Lokum gibi Galatasaray bulmuşsun, sen ağzına atmakta nazlanıyorsun.
Nazlanınca da o lokum boğazında kalır.
Tek kelimeyle sahada dökülen o alın terlerine yazık oldu.
Bu yazıklar 9 haftada bir o kadar fazla da oldu…
Rakip 40 dakikada zorunlu 3 oyuncu değişikliği yapmış, psikolojik olarak havlu attı, atacak ama Bursaspor bir türlü o öldürücü yumruğu vuramıyor.
Bu takımın golcüsü Sakho. Oyun planı da onun üzerine kurulmalı ki kurulmuştur da ama ilk devrede 2-3 pozisyonda Aytaç ve Tunay pas tercihlerini bir türlü ondan yana kullanmayınca golle buluşmak hayal oldu.
Aslında ilk 45 dakika herşey yeşil beyazlıların istediği gibiydi.
Maçın genelinde orta sahada Badji ve Aytaç’ın direnci tüm takıma yansıdı.
İkinci devrede iştah golü de getirdi.
Lima oyuna girer girmez en doğru yaptığı şeyi hızını kullanarak penaltıyı da aldı.
Burada Ozan’a sarı kart çıktı. Ertuğrul’un dediği gibi Bursaspor’da biri aynı hamleyi yapsa o kartın rengi yine sarı olurmuydu?
Hiç zannetmiyorum.
Golden sonra Galatasaray taraftarın baskısıyla telaşla hücum etmeye çalışırken Sakho, Tunay ve Lima yakaladıklarını atsa iş bitecekti.
Bursaspor kaçırdı. Galatasaray bulduğunu affetmedi.
Evet evinde 4 maçını kazanan lider karşısında alınan 1 puan değerli. Lakin bu 3 olsaydı orta şeritten sol şeride geçişte sağlanmış olacaktı.

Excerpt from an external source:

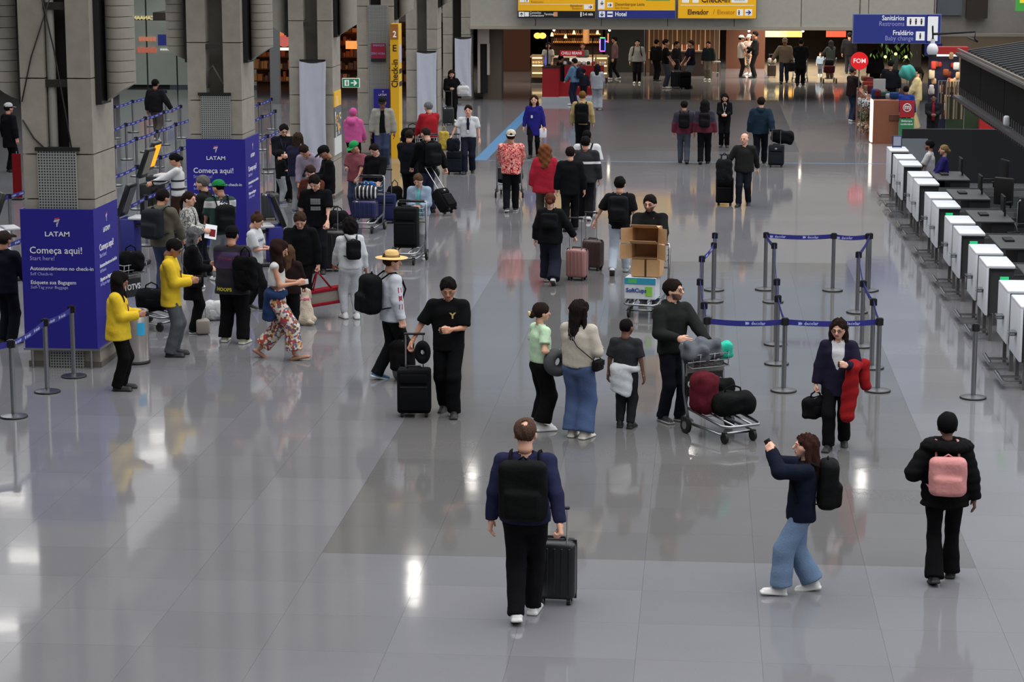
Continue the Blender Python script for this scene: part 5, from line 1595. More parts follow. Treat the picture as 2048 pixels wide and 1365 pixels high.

Bir de oyuncu değişikliği meselesi var.
Kusura bakmayın ama Süper Lig’de mücadele eden bir kulüpseniz sizin böyle hata yapma lüksünüz yok.
Burak Kapacak oyunda kalsa belki oyunun gidişatı farklı olacaktı.
Diyecek bir söz yok.
Samet Hoca gereken faturayı keser diye düşünüyorum.
Zorlu haftalar geride kaldı.
Fikstür avantajıyla gençlerin de katkısıyla camianın beklediği başarılar gelecektir diye düşünüyorum.